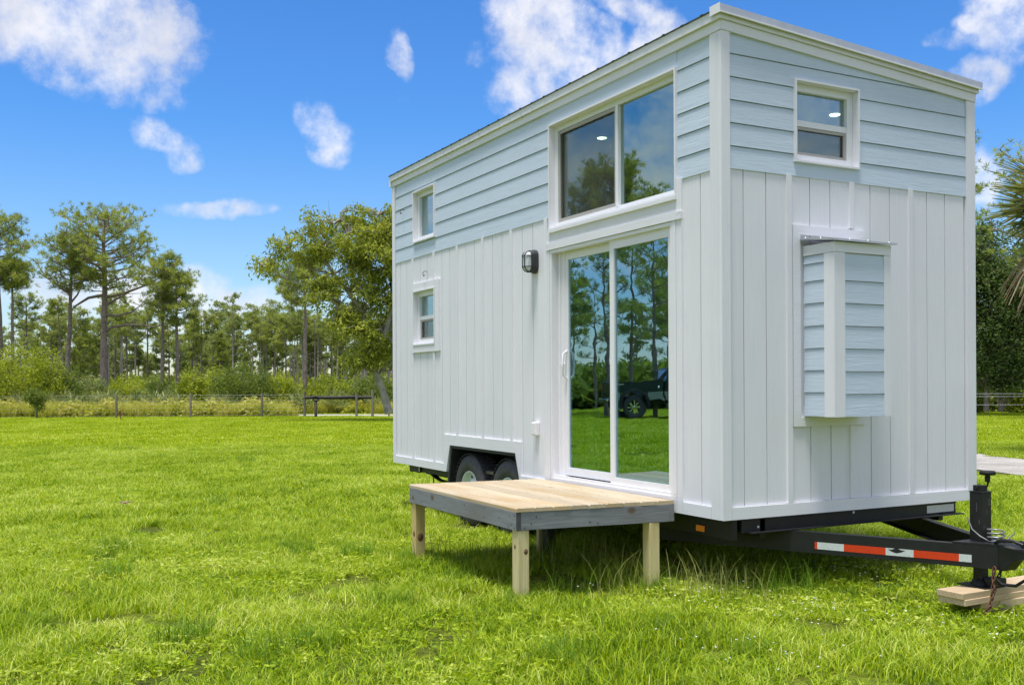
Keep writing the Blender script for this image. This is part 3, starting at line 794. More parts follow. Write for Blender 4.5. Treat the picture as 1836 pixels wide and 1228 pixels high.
# ---- bulkhead lamp, outlet cover, hooks
lx, lz = -2.72, 2.12
def stadium(w, h, n=9):
    r = w / 2; pts = []
    for k in range(n): t = math.pi * k / (n - 1); pts.append((r * math.cos(t), h / 2 - r + r * math.sin(t)))
    for k in range(n): t = math.pi + math.pi * k / (n - 1); pts.append((r * math.cos(t), -h / 2 + r + r * math.sin(t)))
    return pts
def ring(w, h, d): return [(lx + x, d, lz + z) for x, z in stadium(w, h)]
c = HB(); c.loft(ring(.125, .225, .018), ring(.125, .225, -.012)); c.loft(ring(.118, .218, -.012), ring(.108, .205, -.05), smooth=True); lamp = c.build('wall_lamp', M['lamp_black'])
c = HB(); c.loft(ring(.098, .19, -.048), ring(.092, .184, -.085), smooth=True, caps=False); c.loft(ring(.092, .184, -.085), ring(.05, .14, -.105), smooth=True); c.build('lens', M['lens'], lamp)
c = HB()
rr = ring(.106, .20, -.052); c.tube(rr + [rr[0]], .006, 6)
for dx in (-.022, .022): c.tube([(lx + dx, -.05, lz - .10), (lx + dx, -.088, lz - .09), (lx + dx, -.112, lz - .06), (lx + dx, -.112, lz + .06), (lx + dx, -.088, lz + .09), (lx + dx, -.05, lz + .10)], .0042, 6)
for dz in (-.05, .05): c.tube([(lx - .053, -.05, lz + dz), (lx - .05, -.085, lz + dz), (lx - .03, -.11, lz + dz), (lx + .03, -.11, lz + dz), (lx + .05, -.085, lz + dz), (lx + .053, -.05, lz + dz)], .0042, 6)
c.build('lamp_guard', M['lamp_black'], lamp)
c = HB(); c.box(-2.735, -2.655, -.028, .0178, .49, .615); oc = c.build('outlet_cover', M['vinyl'], bevel=.008)
c = HB(); c.box(-2.728, -2.662, -.033, -.0282, .50, .605); c.build('outlet_lid', M['vinyl'], oc, bevel=.003)
for (hx_, hz_) in ((-6.02, 3.09), (-5.31, 2.26)):
    c = HB(); c.tube([(hx_, .02, hz_ + .03), (hx_ - .004, -.02, hz_ + .035), (hx_ - .012, -.035, hz_ + .01), (hx_ - .004, -.03, hz_ - .02), (hx_ + .014, -.03, hz_ - .028), (hx_ + .022, -.03, hz_ - .008)], .004, 6)
    c.build('wire_hook', M['steel'])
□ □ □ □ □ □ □
Copy the listing over exactly, skipping the pictures it holds.

Answer below »
Keep writing the Blender script for this image. This is part 3, starting at line 794. More parts follow. Write for Blender 4.5. Treat the picture as 1836 pixels wide and 1228 pixels high.
# ---- bulkhead lamp, outlet cover, hooks
lx, lz = -2.72, 2.12
def stadium(w, h, n=9):
    r = w / 2; pts = []
    for k in range(n): t = math.pi * k / (n - 1); pts.append((r * math.cos(t), h / 2 - r + r * math.sin(t)))
    for k in range(n): t = math.pi + math.pi * k / (n - 1); pts.append((r * math.cos(t), -h / 2 + r + r * math.sin(t)))
    return pts
def ring(w, h, d): return [(lx + x, d, lz + z) for x, z in stadium(w, h)]
c = HB(); c.loft(ring(.125, .225, .018), ring(.125, .225, -.012)); c.loft(ring(.118, .218, -.012), ring(.108, .205, -.05), smooth=True); lamp = c.build('wall_lamp', M['lamp_black'])
c = HB(); c.loft(ring(.098, .19, -.048), ring(.092, .184, -.085), smooth=True, caps=False); c.loft(ring(.092, .184, -.085), ring(.05, .14, -.105), smooth=True); c.build('lens', M['lens'], lamp)
c = HB()
rr = ring(.106, .20, -.052); c.tube(rr + [rr[0]], .006, 6)
for dx in (-.022, .022): c.tube([(lx + dx, -.05, lz - .10), (lx + dx, -.088, lz - .09), (lx + dx, -.112, lz - .06), (lx + dx, -.112, lz + .06), (lx + dx, -.088, lz + .09), (lx + dx, -.05, lz + .10)], .0042, 6)
for dz in (-.05, .05): c.tube([(lx - .053, -.05, lz + dz), (lx - .05, -.085, lz + dz), (lx - .03, -.11, lz + dz), (lx + .03, -.11, lz + dz), (lx + .05, -.085, lz + dz), (lx + .053, -.05, lz + dz)], .0042, 6)
c.build('lamp_guard', M['lamp_black'], lamp)
c = HB(); c.box(-2.735, -2.655, -.028, .0178, .49, .615); oc = c.build('outlet_cover', M['vinyl'], bevel=.008)
c = HB(); c.box(-2.728, -2.662, -.033, -.0282, .50, .605); c.build('outlet_lid', M['vinyl'], oc, bevel=.003)
for (hx_, hz_) in ((-6.02, 3.09), (-5.31, 2.26)):
    c = HB(); c.tube([(hx_, .02, hz_ + .03), (hx_ - .004, -.02, hz_ + .035), (hx_ - .012, -.035, hz_ + .01), (hx_ - .004, -.03, hz_ - .02), (hx_ + .014, -.03, hz_ - .028), (hx_ + .022, -.03, hz_ - .008)], .004, 6)
    c.build('wire_hook', M['steel'])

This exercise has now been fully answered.